Picture this.
I am at Barista with a colleague of mine – waiting for a cup of coffee. A sophisticated looking girl (maybe early 20s) ambles in – she is slightly on the plump side – she stares down the menu for at least 5 mins – before she begins the conversation.
Plumpy : Whats in the mango cooler? (in an NRI confused ABCD accent)
Helper : Maam, that is a mango smoothie. (seeing her deer-in-a-headlight expression continues). That is essentially mango pulp + ice + yoghurt.
Plumpy : (Does not indicate that she has heard, but we know she has, because her gaze falls back from the helper’s face to the menu again!!).
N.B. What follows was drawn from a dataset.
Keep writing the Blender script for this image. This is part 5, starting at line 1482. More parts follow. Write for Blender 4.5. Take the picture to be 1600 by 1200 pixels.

Hmmmm…..(mumbles some disappointment)
Plumpy : (politely in her ABCD accent) Can I have it without yoghurt?
Helper : Let me check. (Walks back to the folks who are actually servicing the orders. They all mumble something in Kannada. Returns the counter) Yes Maam.
(As plumpy is getting her card ready to pay, the helper remembers something, walks back to the service folks again, mumbles something and comes back)
Helper : But it will have mango, is that fine Maam?
No….hell no…..I am not exaggerating this conversation at all. My colleague and I were almost in splits. We muttered “both of them are definite hires for the wormhole. They might even make it to the top ranks one day…such is the way of life.”